Can two Mersenne numbers share a factor?

[science_man_88]

Quote:

Originally Posted by R.D. Silverman

Hint: GCD(A,B) = GCD(A-B, B). use descent.

if I understand what was said correctly:

GCD(A,B) = GCD(A-B,B) = GCD(A-xB,B)

[only_human]

Quote:

Originally Posted by R.D. Silverman

Hint: GCD(A,B) = GCD(A-B, B). use descent.

I follow that and appreciate the help. I know that the a divisor of A and B is also a divisor of their difference. Also I follow that the difference is smaller than one of the two original values can be used in second GCD step as you've just hinted and a new, smaller difference can be calculated until a 0 or 1 is reached (if 0, the previous value is the GCD) and that Euclid originally used subtraction and the modern way is to do a divide or better yet a Mod operation because only the remainder is needed.

What is actually holding me back is my wondering about something else...

See, the point of using repunits is actually to do a kind of arithmetic rather than even algebra.

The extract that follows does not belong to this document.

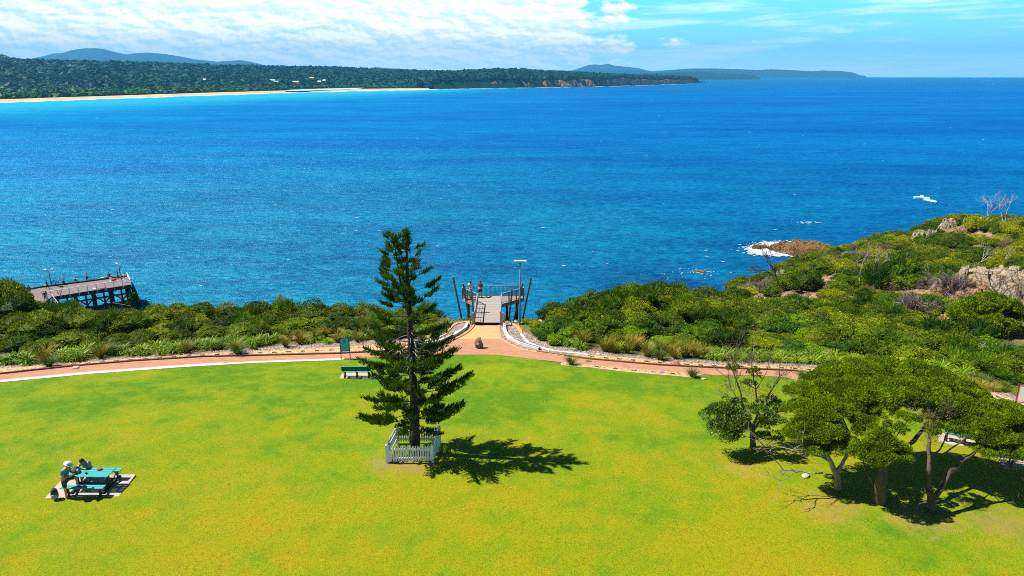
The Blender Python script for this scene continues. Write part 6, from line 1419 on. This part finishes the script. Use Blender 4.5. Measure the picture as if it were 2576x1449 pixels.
# ------------------------------------------------------------------ lookout platform
def lookout():
    z = -3.80; m_deck = planks('deck_planks', (.42, .37, .335), (.27, .235, .215), .14, 1)
    def W(u, v, zz=z): return atZ(u, v, zz)
    nl, nr = W(1196.7, 811.3), W(1256.8, 811.3); fl_, fr_ = W(1206, 765), W(1264, 765); wl, wr = W(1164, 749), W(1317, 749)
    y0 = (nl[1] + nr[1]) / 2; y1 = fl_[1]; y2 = wl[1]; y3 = y2 + .8; xc = (nl[0] + nr[0]) / 2; hw = (nr[0] - nl[0]) / 2 + .05; XL = wl[0] - xc; XR = wr[0] - xc; HW = 3.0
    o = thing('lookout_platform', (xc, y0, z), 'grey timber lookout platform with railings projecting over the sea edge', 'lookout')
    d = lambda x, y: (x, y - y0)
    outl = [d(-hw, y0), d(hw, y0), d(hw, y1), d(XR, y2), d(XR * .95, y3), d(XL * .95, y3), d(XL, y2), d(-hw, y1)]
    m = MB(); m.poly([outl[0], outl[1], outl[2], outl[7]], -.06, .0); m.poly([outl[7], outl[2], outl[3], outl[4], outl[5], outl[6]], -.06, .0); m.obj('deck', m_deck, o)
    m = MB()
    ring = [outl[0], outl[7], outl[6], outl[5], outl[4], outl[3], outl[2], outl[1]]
    for a, b in zip(ring[:-1], ring[1:]): m.bar((*a, -.22), (*b, -.22), .09, .26)
    m.obj('fascia', m_grey_t, o)
    m = MB()
    for x in (-hw + .25, 0, hw - .25): m.bar((x, .2, -.22), (x, y3 - y0 - .1, -.22), .1, .25)
    for y in (y1 - y0, y2 - y0, y3 - y0 - .4): m.bar((XL * .85 if y > y1 - y0 else -hw, y, -.45), (XR * .85 if y > y1 - y0 else hw, y, -.45), .14, .22)
    m.obj('joists', m_grey_d, o)
    # balustrade: timber posts, steel top rail, dark bar infill
    def run(a, b, npost, infill=True, post=m_grey_t, first=True):
        a = np.array((*a, 0.)); b = np.array((*b, 0.))
        for k in range(0 if first else 1, npost):
            p = a + (b - a) * k / (npost - 1); MB().box(p + (0, 0, .44), (.12, .12, 1.18)).obj('post', post, o)
        MB().bar(a + (0, 0, 1.06), b + (0, 0, 1.06), .09, .05).obj('top_rail', m_steel, o)
        if infill:
            mm = MB(); n = int(np.linalg.norm(b - a) / .13)
            for k in range(1, n): p = a + (b - a) * k / n; mm.box(p + (0, 0, .55), (.02, .02, .92))
            mm.bar(a + (0, 0, .12), b + (0, 0, .12), .03, .03); mm.bar(a + (0, 0, .98), b + (0, 0, .98), .03, .03); mm.obj('bar_infill', m_black, o)
    i = .04
    run((-hw - i, .1), (-hw - i, y1 - y0), 5, False); run((-hw - i, y1 - y0), (XL, y2 - y0), 4, True, first=False); run((XL, y2 - y0), (XL * .95, y3 - y0), 2, True, first=False)
    run((hw + i, .1), (hw + i, y1 - y0), 5, False); run((hw + i, y1 - y0), (XR, y2 - y0), 4, True, first=False); run((XR, y2 - y0), (XR * .95, y3 - y0), 2, True, first=False)
    a, b = np.array((XL * .95, y3 - y0)), np.array((XR * .95, y3 - y0)); run(a, b, 2, True, post=m_black, first=False)
    for s in (-1, 1):
        MB().tube([(s * (hw - .06), .15, .92), (s * (hw - .06), y1 - y0 - .1, .92), (s * (hw - .06), y1 - y0 + .05, .75), (s * (hw - .06), y1 - y0, .6)], .022, 8).obj('handrail', m_steel, o)
        m = MB()
        for k in range(5): m.bar((s * (hw - .02), .2 + k * .95, .30), (s * (hw - .02), .9 + k * .95, .30), .02, .03); m.bar((s * (hw - .02), .2 + k * .95, .62), (s * (hw - .02), .9 + k * .95, .62), .02, .03)
        m.obj('mid_rail', m_black, o)
    # pair of heavy entrance posts with dark rub rails
    for s in (-1, 1):
        MB().box((s * (hw + .20), .05, .36), (.20, .20, 1.1)).obj('post', m_grey_t, o)
        MB().box((s * (hw + .42), .10, .26), (.12, .12, .9)).obj('post', m_grey_t, o)
    # raking poles
    m_pole = M_('grey_pole_timber', (.17, .18, .215), .7, .2, 3, .3, stretch=(1, 1, .2))
    yl = [(y2 + .9), y2 - .4, y1 - 1.2]
    for (ut, vt, ub, vb), Y in zip([(1140, 696.6, 1157.8, 784), (1165, 713, 1179, 790), (1185.6, 725, 1193, 809), (1336.5, 697.5, 1318, 787), (1315, 712, 1297.6, 788), (1288.4, 727, 1282, 790)], [yl[0], yl[1], yl[2] - 1, yl[0], yl[1], yl[2]]):
        t = atY(ut, vt, Y); b = atY(ub, vb, Y - .15); b = b + (b - t) * .25; MB().bar(b - (xc, y0, z), t - (xc, y0, z), .19, .17).obj('raking_pole', m_pole, o)
    for x, y in ((XL * .8, y2), (XR * .8, y2), (XL * .5, y3 - .3), (XR * .5, y3 - .3)): MB().tube([(x, y - y0, -7), (x, y - y0, -.3)], .14, 10).obj('support_pile', m_grey_d, o)
    for k in range(6):                                        # seat posts along the flare (seen behind the rails)
        pass
    # people at the rail
    person((*W(1184.5, 748)[:2] , z), 0.0 + .1, pose(elR=(.20, .14, 1.20), wrR=(.08, .22, 1.48), belly=(0, .02, 1.1), elL=(-.22, .16, 1.18), wrL=(-.12, .32, 1.12)), dict(top=CL['white'], bottom=CL['pale'], hair='black', long_sleeve=True, long=True), 'person in white at the left lookout rail, hand raised to dark hair', 'people on the lookout')
    person((W(1208.5, 746.5)[0], y3 - .6, z), .05, pose(pelvis=(0, -.12, .93), belly=(0, -.04, 1.08), chest=(0, .12, 1.24), neck=(0, .26, 1.36), jaw=(0, .35, 1.40), brow=(0, .37, 1.49), crown=(0, .34, 1.54), shL=(-.18, .18, 1.33), shR=(.18, .18, 1.33), elL=(-.25, .34, 1.10), elR=(.25, .34, 1.10), wrL=(-.14, .50, 1.12), wrR=(.12, .50, 1.12), hipL=(-.1, -.12, .92), hipR=(.1, -.12, .92), kneeL=(-.11, -.06, .5), kneeR=(.11, -.06, .5)),
           dict(top=CL['black'], bottom=CL['black'], short=True, hair='black'), 'person dressed in black leaning on the far rail of the lookout', 'people on the lookout')
lookout()
# ------------------------------------------------------------------ light posts
p = G(1308, 817); top = atY(1310.5, 659, p[1]); h = top[2] - p[2]
o = thing('light_post', p, 'tall thin grey light post with a flat white bar head right of the lookout', 'light post')
MB().tube([(0, 0, -.1), (0, 0, h)], [.075, .055], 12).obj('pole', m_galv, o, True); MB().box((0, 0, h + .06), (1.08, .28, .10)).obj('lamp_head', m_white, o); m = MB(); m.box((0, -.146, h + .055), (.8, .006, .05)); m.obj('lens_strip', m_black, o); MB().box((0, 0, h - .02), (.12, .12, .08)).obj('bracket', m_galv, o)
p = G(1182, 800); o = thing('bin_sign', (p[0], 58.6, -4.2), 'small bright blue notice on a short post left of the lookout entrance', 'sign'); 
MB().box((0, 0, .5), (.10, .10, 1.5)).obj('post', m_grey_t, o); MB().box((0, -.07, 1.05), (.24, .03, .36)).obj('panel', M_('blue_panel', (.03, .30, .62), .4, .05, 2, 0), o)
o.name = 'notice_post'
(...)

Proofs and things are much easier with algebra and the reason for drawing the strings of 1s has grown to seem almost pointless to me. It just gives a recognizable symbol in each position of a positional representation system even when working with different bases but it is a little like discussing the adjustment and comfort of a car seat versus the utility of actually driving.

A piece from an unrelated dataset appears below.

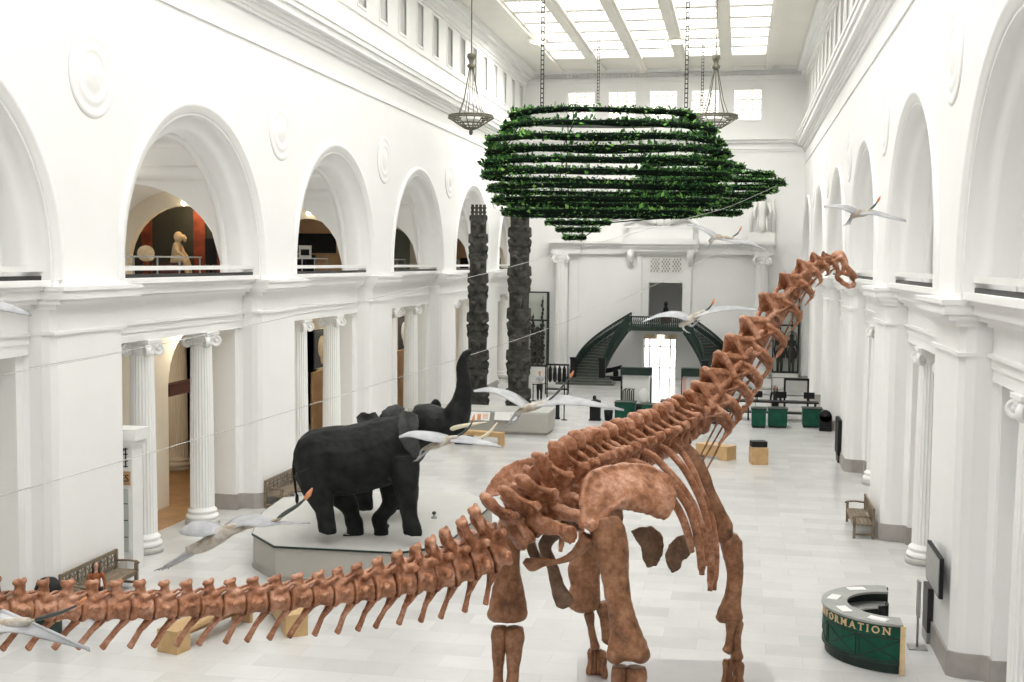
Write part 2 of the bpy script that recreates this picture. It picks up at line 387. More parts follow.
def ionic(Hc, R):
    pl = MB(); pl.lathe([(R*1.42, 0), (R*1.42, .1*Hc/6), (R*1.36, .16*Hc/6), (R*1.22, .17*Hc/6)], 28)
    bs = MB(); q = Hc/6.1
    bs.lathe([(R*1.2, .17*q), (R*1.32, .2*q), (R*1.36, .25*q), (R*1.30, .31*q), (R*1.14, .33*q), (R*1.1, .37*q), (R*1.2, .40*q), (R*1.22, .44*q), (R*1.14, .48*q), (R*1.02, .5*q), (R*.98, .56*q)], 28)
    sh = MB(); n = 96; z0, z1 = .54*q, Hc-.42*q; rows_ = []
    for j in range(9):
        t = j/8; r = R*(1-.14*t**1.6); rows_.append([(r*(1-.075*abs(math.sin(12*2*PI*i/n))**.7)*math.cos(2*PI*i/n), r*(1-.075*abs(math.sin(12*2*PI*i/n))**.7)*math.sin(2*PI*i/n), z0+(z1-z0)*t) for i in range(n+1)])
    sh.grid(rows_, False)
    cp = MB(); r = R*.86
    cp.lathe([(r*.98, Hc-.44*q), (r*1.06, Hc-.40*q), (r*1.0, Hc-.37*q), (r*1.02, Hc-.3*q), (r*1.2, Hc-.2*q), (r*1.2, Hc-.1*q)], 28)
    cp.box(-r*1.28, r*1.28, -r*1.28, r*1.28, Hc-.1*q, Hc)
    cp.box(-r*1.15, r*1.15, -r*1.15, r*1.15, Hc-.22*q, Hc-.1*q)
    vol = []
    for a in range(4):
        m = Matrix.Rotation(a*PI/2+PI/4, 4, 'Z') @ Matrix.Translation((r*1.42, 0, Hc-.3*q)) @ Matrix.Rotation(PI/2, 4, 'X')
        vm = MB(); vm.lathe([(0, -.085*q), (.05*q, -.085*q), (.06*q, -.05*q), (.10*q, -.05*q), (.11*q, -.075*q), (.17*q, -.075*q), (.185*q, -.05*q), (.185*q, .05*q), (.17*q, .075*q), (.11*q, .075*q), (.10*q, .05*q), (.06*q, .05*q), (.05*q, .085*q), (0, .085*q)], 18, m); vol.append(vm.mesh('volute', M['plaster']))
        cp.tube([(r*1.0*math.cos(a*PI/2+PI/4), r*1.0*math.sin(a*PI/2+PI/4), Hc-.12*q), (r*1.5*math.cos(a*PI/2+PI/4), r*1.5*math.sin(a*PI/2+PI/4), Hc-.11*q)], .07*q, 8)
    return [('plinth', pl.mesh('plinth', M['stone2'])), ('base', bs.mesh('base', M['plaster'])), ('shaft', sh.mesh('shaft', M['plaster'])), ('capital', cp.mesh('capital', M['plaster'])), ('volute', vol)]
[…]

So I have been asking myself why I am even doing this; and I have even worked out schoolboy mathematics to see that I could do a schoolboy divide of one repunit by another and end up with a quotient that I wouldn't care about and a remainder repunit that could be used for a Mod operation and this gives me insight into the form of a remainder because it is always a repunit if there is a remainder. But really, working with a repunit is silly here because it would work identically even if the 1s were some other value, like 9s; if the symbol matches in each position between divisor and dividend, it doesn't matter much what the value is. It is a specificity that loses possibly desired generality.

It would be easier to use properties of the GCD function (multiplicative, commutative, associative, etc.) to derive why GCD(bⁿ-1,b^m-1) = b^GCD(m,n)-1

I did look at one proof of GCD(2ⁿ-1,2^m-1) = 2^GCD(m,n)-1 and it depended on using the Extended Euclidean Algorithm to get the coefficients to make a linear combination that = 1 ... and I didn't like it because if working as algebraically as that, there is hardly any point in framing anything in repunits at all.

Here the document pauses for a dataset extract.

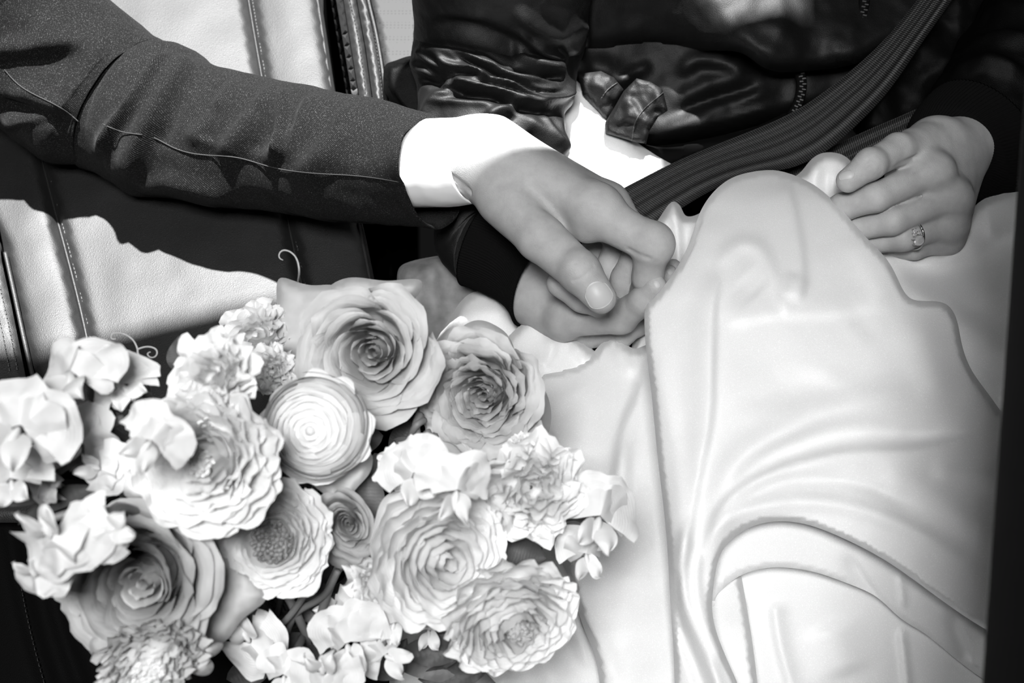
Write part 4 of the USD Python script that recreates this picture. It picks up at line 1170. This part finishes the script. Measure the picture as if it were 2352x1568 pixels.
def floret_petals(rng, ruff=0.06):
    """A sweet pea: a broad standard, two wings and a keel. Local z is the way it faces, y up."""
    out = []
    a, s = np.meshgrid(np.linspace(-1, 1, 27), np.linspace(0, 1, 15), indexing='ij')
    ang = a * np.radians(112)
    ph = rng.uniform(0, 6.28)
    rad = s * (1.0 - 0.16 * np.exp(-(a / .10) ** 2)) * (1 + 0.05 * np.sin(7 * a + ph))
    x, y = rad * np.sin(ang) * 1.05, rad * np.cos(ang) * 0.95 + 0.05
    z = -0.30 * np.abs(x) ** 1.3 - 0.28 * s ** 2 * np.cos(ang) * 0.6 + 1.5 * ruff * np.sin(6.5 * a + ph) * s ** 1.8 + 1.1 * ruff * np.sin(14 * a + 2 * ph) * s ** 3 + .10 * np.exp(-(a / .12) ** 2) * s
    out.append((1.0, np.stack([x, y, z], -1).reshape(-1, 3), grid_faces(27, 15), np.stack([a * .5 + .5, s], -1).reshape(-1, 2)))
    for sc_, rot, dz in ((.80, rng.uniform(-.5, .5), .14), (.62, rng.uniform(-.7, .7), .24)):      # inner standards
        c_, s_ = math.cos(rot), math.sin(rot)
        zz = -0.55 * np.abs(x) ** 1.2 + dz + .10 * np.sin(5 * a + ph + rot * 5) * s ** 2 + .05 * np.sin(17 * a + ph) * s ** 3
        out.append((0.8, np.stack([sc_ * (x * c_ - y * s_), sc_ * (x * s_ + y * c_), zz], -1).reshape(-1, 3), grid_faces(27, 15), np.stack([a * .5 + .5, s], -1).reshape(-1, 2)))
    for sgn in (-1, 1):
        w, v = np.meshgrid(np.linspace(-1, 1, 13), np.linspace(0, 1, 13), indexing='ij')
        wid = 0.36 * np.sin(np.pi * np.clip(v, 0.02, 1) ** 0.75) ** 0.7
        x = sgn * (0.07 + 0.30 * v + wid * w * 0.55)
        y = -0.12 - 0.62 * v + wid * 0.45 * w * sgn * sgn
        z = 0.16 + 0.40 * np.sin(v * 2.2) - 0.35 * (wid * w) ** 2 - sgn * w * 0.12 + ruff * np.sin(5 * w + ph + sgn) * v ** 2
        out.append((0.5, np.stack([x, y, z], -1).reshape(-1, 3), grid_faces(13, 13), np.stack([w * .5 + .5, v], -1).reshape(-1, 2)))
    e = ellipsoid(np.array([0, -.30, .20]), np.array([.10, .30, .16]))
    out.append((0.2, np.asarray(e[0]), np.asarray(e[1]), np.asarray(e[0])[:, :2]))
    return out


BIND = K(640, 1420, .83)


class Flower(Thing):
    def __init__(self, name, label, cat, u, v, D, rpx, n, roll=0.0, squash=(1, 1, 1), group=None, stem=True):
        self.c = K(u, v, D)
        self.R = rpx * D / F
        self.A = frame(n, roll)
        self.sq = np.asarray(squash, float)
        super().__init__(name, label, cat, self.c, group)
        if stem:
            p0 = self.at(np.array([[0, 0, -0.55]]))[0]
            p1 = p0 - self.A[2] * 0.03
            end = BIND + 0.012 * np.array([math.sin(u), math.cos(v), 0])
            self.part('stem', wire([p0, p1, (p1 + end) / 2 + [0, 0, .012], end], .0022, 7, 20), 'stem')

    def at(self, P):
        return (P * self.sq * self.R) @ self.A + self.c

    def petals(self, lst, mats, name='petal', warp=None):
        """mats: (limit, material) by how far out the petal lies."""
        for q, P, f, uv in lst:
            if warp is not None:
                P = warp(P)
            m = next(mm for lim, mm in mats if q <= lim + 1e-9)
            self.part(name, (self.at(P), f), m, uv=uv)

    def heart(self, rng, k, spread, size, z0, mat_, name='flower_centre', label=None):
        """A knot of small curled petals in the middle."""
        ms = []
        for i in range(k):
            r = spread * math.sqrt((i + .5) / k)
            a = i * 2.4
            ms.append((ellipsoid(np.array([r * math.cos(a), r * math.sin(a), z0 + rng.uniform(-.03, .05) - .25 * r]), size * rng.uniform(.6, 1.2, 3), frame(rng.normal(size=3) + [0, 0, .5]).T, 1)))
        v, f = join(ms)
        self.part(name, (self.at(v), f), mat_, label=label)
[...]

So if not framing the work with repunits, then I really feel awkward because I have been adjusting the seat on the car instead of driving anywhere. Here are my verbose thoughts on the matter from a day or so ago but I think I should just drop the direction of it all and look over the thread and see what I really don't understand and just go directly at that rather than twiddling around:

Quote:

The greatest number that represented in standard positional notation for n positions to an arbitrary base is bⁿ - 1. Dividing through by b - 1 results a sequence of n 1s (repunit). Thus the exponent n always matches the corresponding repunit length.

With schoolboy division of a repunit by another repunit, only 0s and 1s are needed because if the divisor is smaller, a 1 is written to the quotient and the divisor is subtracted from the most significant part end of the dividend repunit (resulting in 0s), then 0s are appended to the quotient for each position needed to slide the divisor to the right until it can again be subtracted from the dividend. If the divisor is larger than what is the remainder of the dividend, then what remains is be called the remainder and a length of 0s corresponding to the length of the remainder is appended to the quotient.

The remainder is itself a repunit because division results in exact subtractions of 1s of the divisor from 1s of the dividend with no borrows occurring; the remainder, if any, is from the least significant portion of the dividend that was left over after subtracting multiple lengths of the divisor from the dividend starting at the most significant end.

A mod operation would only care about the remainder from the division operation and the quotient could be neglected.

I just need to study more at this point I think.

[wblipp]

Quote:

Originally Posted by only_human

I just need to study more at this point I think.

Yes, and you are crossing an important threshold of mathematical maturity here. You are grasping how the algebra says the same things that the arithmetic said, but also brings more powerful tools to the discussion. Much of mathematics is about finding more powerful generalizations that enlighten understanding of the old topic and open new fields (pun intended) of study that are themselves eventually generalized in new directions.